The Eden Express_ A Memoir of Insanity - Mark Vonnegut [27]
What gave me more pleasure at the farm than anything else was playing my saxophone. After putting in a good day’s work clearing brush or chopping wood, I’d get out my old tenor horn, climb up on the roof, and play my heart out. Sometimes I’d be all tense and jittery and my hands or mouth would fuck up, but more often things fit together like magic and I’d sit up on our funky roof on our funky house, looking out on the mountains, feeling completely at peace and in harmony with the world and like I could play forever.
One of the things that made it all so wonderful was the acoustical properties of the valley. It held the sound just enough to give each note a lingering resonance without giving it any echo. That valley was made for music, especially the tenor sax, especially my tenor sax. Wherever I had played music before, I always had to contend with other sounds—cars going by, the hum of an electrical appliance. The only other sounds at the farm were an occasional wind and the melodic babbling of the stream running over the rocks. Although I may have gotten higher and more excited jamming with first-rate musicians, I’ve never felt so completely and deeply satisfied as when I was playing duets with the stream.

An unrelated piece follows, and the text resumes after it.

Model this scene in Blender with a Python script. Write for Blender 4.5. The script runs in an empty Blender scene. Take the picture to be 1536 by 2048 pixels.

The way I played music there was the way I wanted to farm, chop wood, cook, make love, raise children. Everything. A lot of it had to do with things I felt while I played. If only I could feel that sense of total absorption in what I was doing when I was doing other things. It was more than absorption, it was spontaneity, competence, a sense of grace and playfulness, of being in touch with an inexhaustible source of energy and beauty. It was a lot like playing with Zeke.
I was finally just plain playing music, playing music just for the moment. I wasn’t practicing so that I could knock ’em dead at some later time. The music was finally an end in itself. Making the perfect music for the perfect moment for the perfect place.
Music there was all music could be. It did all music could do. There was nothing second-rate about that music. And maybe most important, it was ours. We weren’t crammed into some stadium or concert hall. We weren’t dependent on any electronic gadgetry. Our music fit in perfectly with everything else there. We had brought up a battery tape deck, a really good one, but there was something jarring or alienating about it. We only played it once or twice. It didn’t seem to fit in.
Serendipity. One time only. Fantastic beauty now, and then gone forever. There was something delightfully subversive about playing music that good that far, far away from New York City’s recording studios and the like. Who would have thought that here, twelve miles by boat from the end of Highway 101, twelve miles by boat from our nearest neighbor and then a mile and a half by foot on that old abandoned logging trail, was where it was happening?
Simon had his trombone shipped from back East, Jack bought a flute, and Kathy unpacked her violin, which she played very well. Now and then we got some nice music going all together, but the sax and the trombone tended to drown the others out. The solo numbers seemed to work best.
We had been weaned on horror stories of frictions between communes and local people. We figured things would be different in Canada and weren’t expecting real, heavy trouble, but neither did we expect the degree of warmth and help we got. There were some funny looks from folks who weren’t exactly in love with longhaired people, but it was so mild compared to what we had learned to live with in America that it was almost pleasant when it happened.